Il giudice a quo ha condotto una indagine di merito consona all’indirizzo richiamato, giungendo, con valutazione immune da vizi logici, alla conclusione secondo cui “nel caso in esame, risulta in modo incontestabile che la contribuente, nell’anno 1998, abbia svolto la propria attività in locali utilizzati in base ad un contratto di locazione, con l’impiego di beni materiali di poco più di L. quindici milioni e senza l’ausilio di dipendenti”.
Tutto ciò implica, come ben s’intende, la reiezione del ricorso.
I rilievi che precedono valgono nei riguardi della sola Agenzia delle entrate, giacchè, per quanto attiene alla posizione del Ministero delle finanze, il ricorso si presenta addirittura inammissibile, per non essere lo stesso stato parte nel giudizio di appello (Cass., Sez. Un., 3116/2006).

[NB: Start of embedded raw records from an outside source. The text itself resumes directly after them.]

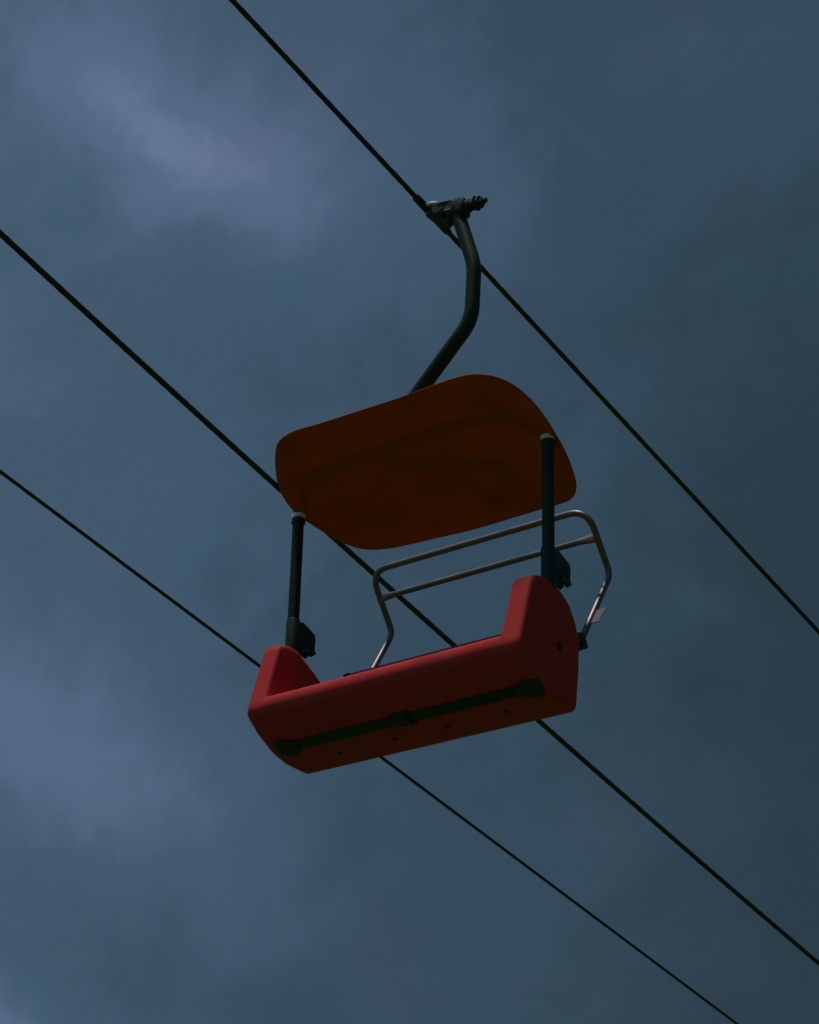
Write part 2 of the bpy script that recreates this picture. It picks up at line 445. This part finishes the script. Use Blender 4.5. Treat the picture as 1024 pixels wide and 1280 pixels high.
# ------------------------------------------------------------------ ropes
def rope(name, pts, radius, label, cat='rope', pitch=.16):
    bm = bmesh.new(); sweep(bm, pts, radius, seg=24, lobes=6, pitch=pitch, depth=.16)
    o = finish(name, bm, M_ROPE, sharp=70)
    # origin on the rope
    c = Vector(pts[len(pts)//2])
    o.data.transform(Matrix.Translation(-c)); o.location = c
    o['label'] = label; o['category'] = cat
    return o
def ys(a, b, near0, near1):
    out = []; y = a
    while y < b:
        out.append(y); y += .02 if near0 < y < near1 else .5
    out.append(b); return out
gy = BASE.y; gz = BASE.z + DZ + ROPE_W
pts = [(BASE.x+ROPE_U, y, gz - (.1966 if y < gy else .2003)*(y-gy)) for y in ys(-50, 75, 3.5, 11.5)]
haul = rope('haul_rope', pts, .0108, 'taut dark steel rope highest of the three, gripped by the clamp of the red chair')
pts = [(-6.6, y, EYE + 6.86389798 - .259167755*y + .0030596534*y*y) for y in ys(-45, 80, 5, 14)]
rope('return_rope', pts, .0150, 'thickest dark rope, middle of three, passing behind the canopy and backrest of the chair')
pts = [(-6.9, y, EYE + 5.59336 - .16590*y + .00000*y*y) for y in ys(-50, 75, 5, 15)]
rope('signal_cable', pts, .0090, 'thinnest dark cable, lowest of three, passing behind the left corner of the seat', 'cable', pitch=.1)

# ------------------------------------------------------------------ camera
cd = bpy.data.cameras.new('camera'); cam = bpy.data.objects.new('camera', cd); COL.objects.link(cam)
r = Vector((.80318819, .59518657, .02533151)); u = Vector((.24523301, -.36908907, .89645637)); f = Vector((-.54290838, .71381105, .44240738))
cam.matrix_world = Matrix(((r.x, u.x, -f.x, 0), (r.y, u.y, -f.y, 0), (r.z, u.z, -f.z, EYE), (0, 0, 0, 1)))
cd.sensor_fit = 'HORIZONTAL'; cd.sensor_width = 36; cd.lens = 36*2852.53/1024
cd.clip_start = .1; cd.clip_end = 6000
S.camera = cam

# ------------------------------------------------------------------ sun and cloudy sky
SUN = Vector((-.09, -.19, 1.0)).normalized()
el = math.asin(SUN.z); az = math.atan2(SUN.x, SUN.y)
sd = bpy.data.lights.new('sun', 'SUN'); sd.energy = 3.7; sd.angle = R(4); sd.color = (1, .93, .84)
so = bpy.data.objects.new('sun', sd); COL.objects.link(so)
so.rotation_euler = (-SUN).to_track_quat('-Z', 'Y').to_euler(); so.location = (0, 0, 30)

W = bpy.data.worlds.new('World'); S.world = W; W.use_nodes = True
nt = W.node_tree; N = nt.nodes; L = nt.links
for nd in list(N): N.remove(nd)
tc = N.new('ShaderNodeTexCoord'); DIR = tc.outputs['Generated']
def math_(op, a, b=None, c=None):
    n = N.new('ShaderNodeMath'); n.operation = op
    for i, x in enumerate((a, b, c)):
        if x is None: continue
        if isinstance(x, (int, float)): n.inputs[i].default_value = x
        else: L.new(x, n.inputs[i])
    return n.outputs[0]
def vdot(vec, v):
    n = N.new('ShaderNodeVectorMath'); n.operation = 'DOT_PRODUCT'; L.new(vec, n.inputs[0]); n.inputs[1].default_value = v
    return n.outputs['Value']
def noise(vec, scale, detail, rough=.55, dist=0):
    n = N.new('ShaderNodeTexNoise'); n.inputs['Scale'].default_value = scale; n.inputs['Detail'].default_value = detail
    n.inputs['Roughness'].default_value = rough; n.inputs['Distortion'].default_value = dist
    L.new(vec, n.inputs['Vector']); return n
# directions wander a little so that the cloud banks get uneven borders
nz = noise(DIR, 9, 7, .55)
sub = N.new('ShaderNodeVectorMath'); sub.operation = 'SUBTRACT'; L.new(nz.outputs['Color'], sub.inputs[0]); sub.inputs[1].default_value = (.5, .5, .5)
scl = N.new('ShaderNodeVectorMath'); scl.operation = 'SCALE'; L.new(sub.outputs[0], scl.inputs[0]); scl.inputs['Scale'].default_value = .075
wd = N.new('ShaderNodeVectorMath'); wd.operation = 'ADD'; L.new(DIR, wd.inputs[0]); L.new(scl.outputs[0], wd.inputs[1]); WD = wd.outputs[0]
def bank(direction, along, s1, s2):
    """a bank of brighter cloud: a stretched soft patch round a direction of the sky"""
    d = Vector(direction).normalized(); a = Vector(along); a = (a - d*a.dot(d)).normalized(); b = d.cross(a)
    x = math_('DIVIDE', vdot(WD, a), s1); y = math_('DIVIDE', vdot(WD, b), s2)
    front = math_('GREATER_THAN', vdot(WD, d), 0)
    e = math_('EXPONENT', math_('MULTIPLY', math_('ADD', math_('MULTIPLY', x, x), math_('MULTIPLY', y, y)), -1))
    return math_('MULTIPLY', e, front)
def acc(items):
    t = None
    for k, v in items:
        t = math_('MULTIPLY', v, k) if t is None else math_('MULTIPLY_ADD', v, k, t)
    return t

axis = (.803, .595, .0)            # compass bearing the cloud cover thickens towards
lin = math_('MINIMUM', math_('MULTIPLY', vdot(DIR, axis), -1.35), .30)   # the brighter side of the sky is bright only up to a point
hgt = math_('MULTIPLY', vdot(DIR, (.245, -.369, .896)), .35)
slant = (.62, .36, -.55)           # banks are drawn out along the wind
banks = acc([
    (.17, bank((-.578, .572, .582), (.55, .42, -.35), .050, .020)),
    (.06, bank((-.552, .610, .568), (.60, .42, -.50), .060, .022)),
    (.17, bank((-.562, .592, .577), (.60, .42, -.50), .110, .048)),
    (.10, bank((-.515, .640, .570), (.60, .42, -.55), .070, .060)),
    (.17, bank((-.684, .647, .338), (.62, .45, -.40), .070, .036)),
    (.11, bank((-.655, .683, .322), (.62, .45, -.40), .110, .045)),
    (.42, bank((-.714, .660, .226), (.62, .45, -.30), .060, .026)),
    (.18, bank((-.345, .716, .608), (.7, .5, -.2), .080, .060)),
    (-.13, bank((-0.412, 0.798, 0.441), (.5, .5, -.6), .090, .050)),
    (.10, bank((-0.644, 0.711, 0.281), (.62, .45, -.40), .070, .035)),
    (.05, bank((-.455, .830, .322), (.7, .5, -.2), .110, .040)),
    (-.05, bank((-.600, .600, .500), (.6, .5, -.3), .120, .040)),
    (-.04, bank((-.640, .690, .270), (.6, .5, -.3), .100, .028)),
    (-.06, bank((-.560, .560, .610), (.6, .5, -.3), .030, .018))])
big = math_('MULTIPLY', math_('SUBTRACT', noise(DIR, 5.5, 5, .5, .4).outputs['Fac'], .5), .38)
fine = math_('MULTIPLY', math_('SUBTRACT', noise(WD, 22, 9, .62, .5).outputs['Fac'], .5), .22)
stretch = N.new('ShaderNodeMapping'); stretch.vector_type = 'POINT'; stretch.inputs['Rotation'].default_value = (0, R(30), R(-40)); stretch.inputs['Scale'].default_value = (1.0, 2.6, 1.6)
L.new(WD, stretch.inputs['Vector'])
wisps = math_('MULTIPLY', math_('SUBTRACT', noise(stretch.outputs[0], 9, 8, .58, .8).outputs['Fac'], .5), .24)
fine = math_('ADD', fine, wisps)
t = math_('ADD', math_('ADD', math_('ADD', math_('ADD', lin, hgt), banks), big), fine)
t = math_('ADD', t, .30)
ramp = N.new('ShaderNodeValToRGB'); L.new(t, ramp.inputs['Fac']); ramp.color_ramp.interpolation = 'EASE'
el_ = ramp.color_ramp.elements
cols = [(0, (.022, .045, .062)), (.28, (.034, .068, .102)), (.55, (.054, .098, .152)), (.8, (.090, .142, .232)), (1.0, (.140, .198, .322))]
K = 20.0
while len(el_) < len(cols): el_.new(.5)
for e, (p, c) in zip(el_, cols): e.position = p; e.color = (*[x*1.0 for x in c], 1)
# faint lilac and teal drift inside the cloud
hue = noise(DIR, 14, 4, .5)
hr = N.new('ShaderNodeMix'); hr.data_type = 'RGBA'; L.new(hue.outputs['Fac'], hr.inputs[0])
hr.inputs[6].default_value = (.90, 1.03, 1.00, 1); hr.inputs[7].default_value = (1.10, .97, 1.0, 1)
mu = N.new('ShaderNodeMix'); mu.data_type = 'RGBA'; mu.blend_type = 'MULTIPLY'; mu.inputs[0].default_value = 1
L.new(ramp.outputs['Color'], mu.inputs[6]); L.new(hr.outputs[2], mu.inputs[7])
up = N.new('ShaderNodeVectorMath'); up.operation = 'SCALE'; L.new(mu.outputs[2], up.inputs[0]); up.inputs['Scale'].default_value = K
sky = N.new('ShaderNodeTexSky'); sky.sky_type = 'NISHITA'; sky.sun_disc = False; sky.sun_elevation = el; sky.sun_rotation = az
mxs = N.new('ShaderNodeMix'); mxs.data_type = 'RGBA'; mxs.inputs[0].default_value = .04
L.new(up.outputs[0], mxs.inputs[6]); L.new(sky.outputs[0], mxs.inputs[7])
bg = N.new('ShaderNodeBackground'); bg.inputs['Strength'].default_value = .1; L.new(mxs.outputs[2], bg.inputs['Color'])
wo = N.new('ShaderNodeOutputWorld'); L.new(bg.outputs[0], wo.inputs['Surface'])

S.view_settings.view_transform = 'Standard'; S.view_settings.look = 'None'
S.view_settings.exposure = -1.0; S.view_settings.gamma = 1; S.view_settings.use_curve_mapping = False
S.render.engine = 'CYCLES'
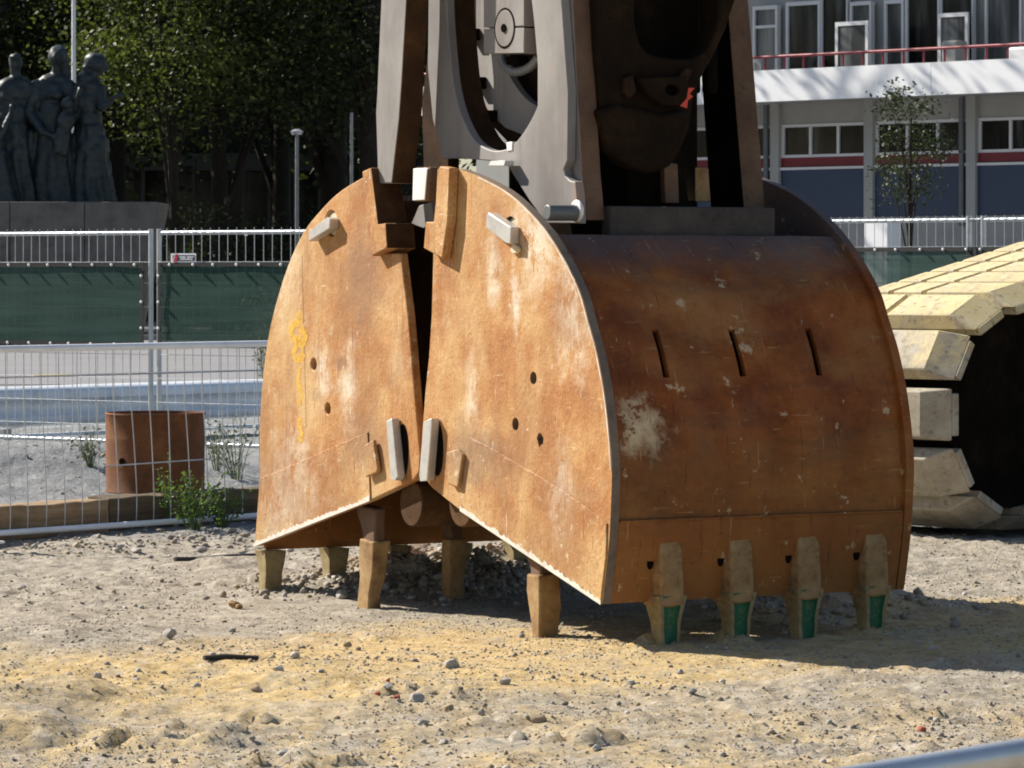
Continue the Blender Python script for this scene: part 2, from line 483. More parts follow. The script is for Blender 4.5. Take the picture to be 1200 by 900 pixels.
for nm_, lo_, mid_, hi_ in (('glass_dark', 0.006, 0.016, 0.075), ('glass_pale', 0.05, 0.12, 0.24)):
    m = Mat(nm_, 0.1, 0, 0.25)
    g_ = m.noise(1.0, 4, 0.55, m.mapped((2.6, 2.6, 0.35)))  # uneven streaks stand for reflections, painted into the pane colour
    m.color(m.ramp(g_, [(0.42, (lo_, lo_ * 1.05, lo_ * 1.08)), (0.55, (mid_, mid_ * 1.05, mid_ * 1.06)), (0.68, (hi_, hi_ * 1.02, hi_))]))
    MAT[nm_] = m.m
plain('curtain', (0.34, 0.34, 0.32), 0.9, 0, 0.15, 2, 0)
plain('asphalt', (0.20, 0.20, 0.21), 0.9, 0, 0.15, 0.7, 0.3)
plain('black_band', (0.010, 0.011, 0.012), 0.7, 0, 0.2, 10, 0)
plain('sign_white', (0.75, 0.75, 0.77), 0.4, 0, 0.05, 10, 0)
plain('sign_blue', (0.035, 0.045, 0.10), 0.4, 0, 0.05, 10, 0)
plain('sign_red', (0.42, 0.03, 0.06), 0.4, 0, 0.05, 10, 0)
plain('stick_black', (0.035, 0.032, 0.03), 0.8, 0, 0.3, 12, 0.3)
plain('stone_grey', (0.37, 0.345, 0.31), 0.9, 0, 0.3, 14, 0.5)
plain('stone_tan', (0.36, 0.27, 0.17), 0.9, 0, 0.3, 14, 0.5)
plain('brick_red', (0.38, 0.10, 0.06), 0.9, 0, 0.3, 14, 0.4)

m = Mat('pebbles', 0.9, 0, 0.3)
c = m.ramp(m.rand_island(), [(0.0, (0.24, 0.21, 0.17)), (0.35, (0.32, 0.285, 0.235)), (0.6, (0.37, 0.29, 0.18)), (0.85, (0.39, 0.365, 0.33)), (1.0, (0.56, 0.54, 0.50))])
m.color(m.mix(m.ramp(m.noise(60, 5, 0.6), [(0.35, 0.35), (0.7, 0.0)]), c, (0.14, 0.12, 0.10)))
MAT['pebbles'] = m.m

m = Mat('old_timber', 0.85, 0, 0.3)
g = m.noise(1.0, 8, 0.65, m.mapped((1.2, 18, 18)))
c = m.ramp(g, [(0.3, (0.16, 0.10, 0.055)), (0.5, (0.30, 0.205, 0.115)), (0.7, (0.42, 0.30, 0.18))])
c = m.mix(m.ramp(m.noise(3, 8, 0.7), [(0.55, 0.0), (0.7, 0.6)]), c, (0.12, 0.085, 0.055))
m.color(c); m.bump(g, 0.4, 0.006)
MAT['timber'] = m.m
m = Mat('old_timber_dark', 0.85, 0, 0.3)
g = m.noise(1.0, 8, 0.65, m.mapped((1.2, 18, 18)))
m.color(m.ramp(g, [(0.3, (0.055, 0.04, 0.026)), (0.5, (0.11, 0.08, 0.05)), (0.7, (0.19, 0.14, 0.085))])); m.bump(g, 0.4, 0.006)
MAT['timber_dark'] = m.m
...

Ricorrono giusti motivi per compensare interamente fra tutte le parti le spese della presente fase: quanto ai rapporti con l’Agenzia, perchè l’indirizzo giurisprudenziale richiamato si è andato consolidando dopo la proposizione del ricorso (inizi del 2007);
quanto ai rapporti col Ministero, perchè la sua presenza in giudizio non ha cagionato al contribuente alcun aggravio di spese.
P.Q.M.
La Corte rigetta il ricorso e compensa le spese del giudizio di cassazione.
Così deciso in Roma, il 18 dicembre 2009.